# WHAT IS NEEDED
Your task is to copy every line of the entries that contains "Blender".

[A run of records]
━━━━━━━━━━━━━━━━━━━━━━━━━━━━━━

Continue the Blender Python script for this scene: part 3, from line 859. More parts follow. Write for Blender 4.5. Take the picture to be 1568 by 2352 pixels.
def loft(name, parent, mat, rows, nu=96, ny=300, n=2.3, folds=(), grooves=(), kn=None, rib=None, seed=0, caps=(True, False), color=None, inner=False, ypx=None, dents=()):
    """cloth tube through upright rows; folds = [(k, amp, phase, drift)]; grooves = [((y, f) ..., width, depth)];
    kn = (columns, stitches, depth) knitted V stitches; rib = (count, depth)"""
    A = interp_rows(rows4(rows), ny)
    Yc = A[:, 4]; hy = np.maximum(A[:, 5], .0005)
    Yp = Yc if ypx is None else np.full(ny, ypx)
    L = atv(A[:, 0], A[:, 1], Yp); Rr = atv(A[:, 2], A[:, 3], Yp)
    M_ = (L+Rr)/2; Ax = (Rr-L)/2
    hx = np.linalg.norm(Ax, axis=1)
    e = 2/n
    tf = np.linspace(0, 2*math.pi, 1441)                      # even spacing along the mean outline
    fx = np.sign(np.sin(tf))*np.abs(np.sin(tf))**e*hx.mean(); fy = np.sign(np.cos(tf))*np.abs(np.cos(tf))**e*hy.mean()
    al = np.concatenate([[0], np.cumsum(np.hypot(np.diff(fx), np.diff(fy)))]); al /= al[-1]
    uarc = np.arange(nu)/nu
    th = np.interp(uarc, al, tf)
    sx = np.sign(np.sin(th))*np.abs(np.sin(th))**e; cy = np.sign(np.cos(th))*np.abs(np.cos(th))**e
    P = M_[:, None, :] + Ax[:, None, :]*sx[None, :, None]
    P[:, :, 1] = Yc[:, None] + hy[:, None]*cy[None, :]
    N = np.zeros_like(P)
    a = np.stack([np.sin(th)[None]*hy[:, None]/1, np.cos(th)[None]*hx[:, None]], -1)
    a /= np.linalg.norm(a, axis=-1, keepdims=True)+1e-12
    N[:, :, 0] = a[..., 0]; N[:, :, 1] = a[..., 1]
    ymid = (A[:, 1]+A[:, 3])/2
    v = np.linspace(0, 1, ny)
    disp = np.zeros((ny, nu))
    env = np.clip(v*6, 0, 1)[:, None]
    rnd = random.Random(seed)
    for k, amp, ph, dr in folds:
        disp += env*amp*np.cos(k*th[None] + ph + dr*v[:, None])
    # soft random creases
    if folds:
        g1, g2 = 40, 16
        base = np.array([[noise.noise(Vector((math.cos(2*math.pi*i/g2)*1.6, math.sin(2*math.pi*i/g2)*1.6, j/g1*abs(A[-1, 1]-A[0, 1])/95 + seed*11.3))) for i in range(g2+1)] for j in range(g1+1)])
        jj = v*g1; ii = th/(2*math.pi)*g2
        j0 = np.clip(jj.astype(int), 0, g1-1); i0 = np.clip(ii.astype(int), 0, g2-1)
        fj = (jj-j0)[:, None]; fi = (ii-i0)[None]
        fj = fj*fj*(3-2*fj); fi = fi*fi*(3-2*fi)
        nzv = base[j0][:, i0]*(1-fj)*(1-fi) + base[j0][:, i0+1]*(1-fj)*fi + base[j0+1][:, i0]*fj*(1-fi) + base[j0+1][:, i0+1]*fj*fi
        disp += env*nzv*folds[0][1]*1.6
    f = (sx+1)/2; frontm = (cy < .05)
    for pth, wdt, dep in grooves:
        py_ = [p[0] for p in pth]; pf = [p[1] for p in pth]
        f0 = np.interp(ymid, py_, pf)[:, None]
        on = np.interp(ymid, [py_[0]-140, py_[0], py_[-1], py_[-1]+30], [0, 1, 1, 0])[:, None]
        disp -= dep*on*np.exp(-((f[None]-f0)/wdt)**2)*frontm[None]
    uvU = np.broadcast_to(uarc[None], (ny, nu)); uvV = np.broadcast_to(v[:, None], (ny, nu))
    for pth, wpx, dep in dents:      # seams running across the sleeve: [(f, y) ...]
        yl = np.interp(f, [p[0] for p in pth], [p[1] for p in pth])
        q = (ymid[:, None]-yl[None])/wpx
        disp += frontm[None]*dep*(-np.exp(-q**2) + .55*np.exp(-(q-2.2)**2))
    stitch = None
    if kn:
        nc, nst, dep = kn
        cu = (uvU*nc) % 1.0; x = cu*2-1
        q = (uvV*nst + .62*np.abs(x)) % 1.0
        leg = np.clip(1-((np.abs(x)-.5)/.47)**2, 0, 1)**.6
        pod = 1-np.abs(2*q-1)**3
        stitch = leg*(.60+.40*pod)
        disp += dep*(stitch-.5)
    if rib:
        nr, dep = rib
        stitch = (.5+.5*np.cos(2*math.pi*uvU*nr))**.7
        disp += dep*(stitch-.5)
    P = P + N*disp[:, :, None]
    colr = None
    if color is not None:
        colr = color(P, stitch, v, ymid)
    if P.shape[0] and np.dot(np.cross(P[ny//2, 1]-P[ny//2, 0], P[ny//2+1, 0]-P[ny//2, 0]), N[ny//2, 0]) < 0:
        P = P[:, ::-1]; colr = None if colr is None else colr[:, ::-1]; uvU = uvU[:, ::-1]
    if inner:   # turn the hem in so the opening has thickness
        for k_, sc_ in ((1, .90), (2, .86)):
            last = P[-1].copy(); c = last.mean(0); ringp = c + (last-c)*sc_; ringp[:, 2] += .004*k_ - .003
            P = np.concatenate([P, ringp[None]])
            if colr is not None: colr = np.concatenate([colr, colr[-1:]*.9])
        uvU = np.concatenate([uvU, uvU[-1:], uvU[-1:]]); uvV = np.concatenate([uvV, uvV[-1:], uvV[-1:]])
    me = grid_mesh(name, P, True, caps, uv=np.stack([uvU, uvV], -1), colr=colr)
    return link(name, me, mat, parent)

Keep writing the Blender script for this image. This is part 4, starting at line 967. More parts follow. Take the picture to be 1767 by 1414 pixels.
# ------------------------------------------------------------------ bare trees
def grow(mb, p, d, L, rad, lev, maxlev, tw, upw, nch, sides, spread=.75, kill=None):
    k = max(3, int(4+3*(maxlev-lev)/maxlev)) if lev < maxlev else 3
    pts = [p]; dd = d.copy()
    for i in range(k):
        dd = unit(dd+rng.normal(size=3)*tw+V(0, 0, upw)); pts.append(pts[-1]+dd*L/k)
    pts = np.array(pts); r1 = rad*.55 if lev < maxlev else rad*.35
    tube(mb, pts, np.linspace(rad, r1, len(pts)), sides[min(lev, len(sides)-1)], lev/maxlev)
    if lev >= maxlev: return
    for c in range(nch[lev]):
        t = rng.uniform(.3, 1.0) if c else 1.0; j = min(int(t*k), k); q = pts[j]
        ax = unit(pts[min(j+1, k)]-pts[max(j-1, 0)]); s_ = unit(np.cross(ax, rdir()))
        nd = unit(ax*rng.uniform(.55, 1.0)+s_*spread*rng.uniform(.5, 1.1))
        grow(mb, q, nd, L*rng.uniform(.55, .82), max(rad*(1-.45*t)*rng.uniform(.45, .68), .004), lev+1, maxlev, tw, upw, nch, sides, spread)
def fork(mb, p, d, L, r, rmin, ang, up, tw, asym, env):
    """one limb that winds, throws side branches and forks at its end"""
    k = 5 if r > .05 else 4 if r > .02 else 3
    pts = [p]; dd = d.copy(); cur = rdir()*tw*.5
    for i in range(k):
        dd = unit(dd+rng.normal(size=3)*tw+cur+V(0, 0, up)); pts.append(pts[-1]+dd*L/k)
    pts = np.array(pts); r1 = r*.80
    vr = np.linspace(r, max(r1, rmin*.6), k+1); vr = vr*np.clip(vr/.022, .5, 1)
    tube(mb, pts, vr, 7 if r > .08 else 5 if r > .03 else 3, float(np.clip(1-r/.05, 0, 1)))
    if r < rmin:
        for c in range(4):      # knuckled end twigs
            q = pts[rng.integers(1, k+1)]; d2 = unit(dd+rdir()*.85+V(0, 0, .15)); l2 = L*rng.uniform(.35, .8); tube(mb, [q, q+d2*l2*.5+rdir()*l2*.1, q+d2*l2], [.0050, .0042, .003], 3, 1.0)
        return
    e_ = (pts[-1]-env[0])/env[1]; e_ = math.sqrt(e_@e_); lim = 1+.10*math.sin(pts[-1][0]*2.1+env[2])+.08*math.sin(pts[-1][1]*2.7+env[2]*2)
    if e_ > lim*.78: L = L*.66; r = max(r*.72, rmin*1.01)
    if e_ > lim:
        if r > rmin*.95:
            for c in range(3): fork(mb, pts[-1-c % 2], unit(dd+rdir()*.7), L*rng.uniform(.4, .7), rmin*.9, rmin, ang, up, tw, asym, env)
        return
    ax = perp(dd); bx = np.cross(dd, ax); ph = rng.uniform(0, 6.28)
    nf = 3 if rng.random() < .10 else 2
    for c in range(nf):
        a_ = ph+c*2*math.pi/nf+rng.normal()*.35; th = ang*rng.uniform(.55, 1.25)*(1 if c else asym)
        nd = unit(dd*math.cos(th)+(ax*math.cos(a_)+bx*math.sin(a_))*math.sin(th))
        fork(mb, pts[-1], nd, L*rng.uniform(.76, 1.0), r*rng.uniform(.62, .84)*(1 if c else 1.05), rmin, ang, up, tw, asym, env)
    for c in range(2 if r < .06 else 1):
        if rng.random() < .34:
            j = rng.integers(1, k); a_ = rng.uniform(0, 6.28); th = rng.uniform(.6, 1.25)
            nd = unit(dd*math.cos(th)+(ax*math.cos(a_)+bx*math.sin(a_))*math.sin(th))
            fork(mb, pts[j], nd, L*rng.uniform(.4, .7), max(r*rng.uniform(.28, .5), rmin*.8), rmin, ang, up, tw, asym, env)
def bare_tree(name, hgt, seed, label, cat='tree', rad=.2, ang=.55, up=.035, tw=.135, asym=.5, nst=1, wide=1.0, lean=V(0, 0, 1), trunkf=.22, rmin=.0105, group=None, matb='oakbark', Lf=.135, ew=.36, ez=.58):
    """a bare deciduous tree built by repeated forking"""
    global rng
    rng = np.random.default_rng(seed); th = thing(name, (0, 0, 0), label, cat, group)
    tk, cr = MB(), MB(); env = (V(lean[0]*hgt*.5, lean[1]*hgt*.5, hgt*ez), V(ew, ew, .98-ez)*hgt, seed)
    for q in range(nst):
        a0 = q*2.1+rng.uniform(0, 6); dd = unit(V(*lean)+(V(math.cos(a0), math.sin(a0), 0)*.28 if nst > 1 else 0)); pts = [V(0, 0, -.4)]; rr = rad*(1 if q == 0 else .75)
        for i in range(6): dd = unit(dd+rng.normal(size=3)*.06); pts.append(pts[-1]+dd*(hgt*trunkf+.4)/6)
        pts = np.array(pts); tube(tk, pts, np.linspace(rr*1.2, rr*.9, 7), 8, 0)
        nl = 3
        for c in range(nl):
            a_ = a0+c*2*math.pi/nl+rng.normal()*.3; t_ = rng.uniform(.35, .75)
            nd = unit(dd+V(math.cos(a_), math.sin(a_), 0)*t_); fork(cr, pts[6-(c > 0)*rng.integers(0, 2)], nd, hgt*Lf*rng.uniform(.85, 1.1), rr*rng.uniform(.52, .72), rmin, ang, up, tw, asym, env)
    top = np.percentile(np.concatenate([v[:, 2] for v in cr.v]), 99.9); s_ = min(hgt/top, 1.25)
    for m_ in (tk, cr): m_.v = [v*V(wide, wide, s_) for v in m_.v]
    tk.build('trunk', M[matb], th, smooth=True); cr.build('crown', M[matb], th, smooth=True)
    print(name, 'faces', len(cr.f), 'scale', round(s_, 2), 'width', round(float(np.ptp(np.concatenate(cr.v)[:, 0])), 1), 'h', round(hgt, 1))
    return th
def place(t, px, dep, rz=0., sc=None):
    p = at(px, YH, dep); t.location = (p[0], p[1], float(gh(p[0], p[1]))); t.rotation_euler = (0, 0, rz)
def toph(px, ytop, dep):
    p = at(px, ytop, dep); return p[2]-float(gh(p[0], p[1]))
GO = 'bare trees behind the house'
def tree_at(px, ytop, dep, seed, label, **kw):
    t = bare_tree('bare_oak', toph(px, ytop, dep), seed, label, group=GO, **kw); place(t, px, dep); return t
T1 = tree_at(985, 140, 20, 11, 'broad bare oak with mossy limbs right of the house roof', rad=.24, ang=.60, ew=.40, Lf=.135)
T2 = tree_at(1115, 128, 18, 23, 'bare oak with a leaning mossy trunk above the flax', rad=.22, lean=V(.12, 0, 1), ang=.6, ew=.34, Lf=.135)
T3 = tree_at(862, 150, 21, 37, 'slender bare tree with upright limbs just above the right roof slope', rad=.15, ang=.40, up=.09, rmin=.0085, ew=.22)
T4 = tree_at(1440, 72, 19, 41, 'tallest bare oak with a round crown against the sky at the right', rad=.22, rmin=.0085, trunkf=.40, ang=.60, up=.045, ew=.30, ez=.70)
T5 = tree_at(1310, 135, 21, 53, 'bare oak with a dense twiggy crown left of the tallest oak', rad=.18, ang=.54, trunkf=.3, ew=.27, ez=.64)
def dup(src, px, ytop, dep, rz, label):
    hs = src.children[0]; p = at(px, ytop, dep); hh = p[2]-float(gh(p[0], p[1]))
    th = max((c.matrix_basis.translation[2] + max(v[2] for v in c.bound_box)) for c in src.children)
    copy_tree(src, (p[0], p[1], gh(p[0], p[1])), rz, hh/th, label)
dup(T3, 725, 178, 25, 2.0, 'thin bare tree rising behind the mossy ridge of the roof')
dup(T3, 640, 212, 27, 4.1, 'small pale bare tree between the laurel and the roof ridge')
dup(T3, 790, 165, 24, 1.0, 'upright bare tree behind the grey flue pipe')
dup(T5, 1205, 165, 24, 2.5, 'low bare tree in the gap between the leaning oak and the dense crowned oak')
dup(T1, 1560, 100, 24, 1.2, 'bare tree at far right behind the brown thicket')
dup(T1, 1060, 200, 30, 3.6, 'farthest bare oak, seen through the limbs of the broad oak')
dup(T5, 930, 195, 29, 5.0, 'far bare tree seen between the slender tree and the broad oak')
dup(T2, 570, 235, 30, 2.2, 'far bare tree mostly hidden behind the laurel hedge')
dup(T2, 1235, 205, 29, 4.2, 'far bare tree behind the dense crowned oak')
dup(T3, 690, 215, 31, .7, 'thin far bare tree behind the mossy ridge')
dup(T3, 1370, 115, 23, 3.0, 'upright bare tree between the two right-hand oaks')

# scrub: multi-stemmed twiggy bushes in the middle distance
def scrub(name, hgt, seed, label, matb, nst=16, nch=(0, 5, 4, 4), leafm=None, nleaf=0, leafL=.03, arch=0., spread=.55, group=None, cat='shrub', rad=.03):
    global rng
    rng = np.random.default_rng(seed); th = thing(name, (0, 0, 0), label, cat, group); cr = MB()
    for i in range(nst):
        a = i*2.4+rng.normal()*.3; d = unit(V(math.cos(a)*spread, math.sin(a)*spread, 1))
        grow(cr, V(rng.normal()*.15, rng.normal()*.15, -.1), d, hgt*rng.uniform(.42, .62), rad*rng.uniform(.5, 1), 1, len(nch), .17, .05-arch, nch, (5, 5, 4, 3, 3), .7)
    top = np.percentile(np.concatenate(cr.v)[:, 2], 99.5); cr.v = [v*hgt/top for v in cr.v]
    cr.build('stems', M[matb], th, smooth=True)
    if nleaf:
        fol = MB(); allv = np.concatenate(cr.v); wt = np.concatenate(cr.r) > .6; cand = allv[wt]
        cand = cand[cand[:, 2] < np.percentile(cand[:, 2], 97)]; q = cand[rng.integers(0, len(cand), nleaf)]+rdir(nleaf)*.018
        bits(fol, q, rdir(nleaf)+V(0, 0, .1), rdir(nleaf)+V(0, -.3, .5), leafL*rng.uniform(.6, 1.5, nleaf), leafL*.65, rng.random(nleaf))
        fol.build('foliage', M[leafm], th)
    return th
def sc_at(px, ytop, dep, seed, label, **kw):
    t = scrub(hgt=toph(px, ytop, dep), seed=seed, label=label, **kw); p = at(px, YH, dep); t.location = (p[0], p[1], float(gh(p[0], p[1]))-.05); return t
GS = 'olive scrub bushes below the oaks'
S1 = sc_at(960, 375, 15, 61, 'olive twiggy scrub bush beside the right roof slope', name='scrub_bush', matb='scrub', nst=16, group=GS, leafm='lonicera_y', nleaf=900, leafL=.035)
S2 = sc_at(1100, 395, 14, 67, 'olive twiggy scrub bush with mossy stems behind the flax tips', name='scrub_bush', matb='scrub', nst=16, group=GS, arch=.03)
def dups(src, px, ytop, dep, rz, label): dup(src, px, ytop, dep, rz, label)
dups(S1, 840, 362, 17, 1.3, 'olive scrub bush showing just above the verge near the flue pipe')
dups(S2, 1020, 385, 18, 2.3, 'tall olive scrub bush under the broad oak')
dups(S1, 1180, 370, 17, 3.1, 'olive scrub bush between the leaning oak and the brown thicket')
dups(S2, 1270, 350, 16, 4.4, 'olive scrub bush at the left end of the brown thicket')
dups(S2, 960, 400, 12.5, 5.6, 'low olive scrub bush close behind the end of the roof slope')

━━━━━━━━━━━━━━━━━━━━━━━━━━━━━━

# WORKED ANSWER
Continue the Blender Python script for this scene: part 3, from line 859. More parts follow. Write for Blender 4.5. Take the picture to be 1568 by 2352 pixels.
Keep writing the Blender script for this image. This is part 4, starting at line 967. More parts follow. Take the picture to be 1767 by 1414 pixels.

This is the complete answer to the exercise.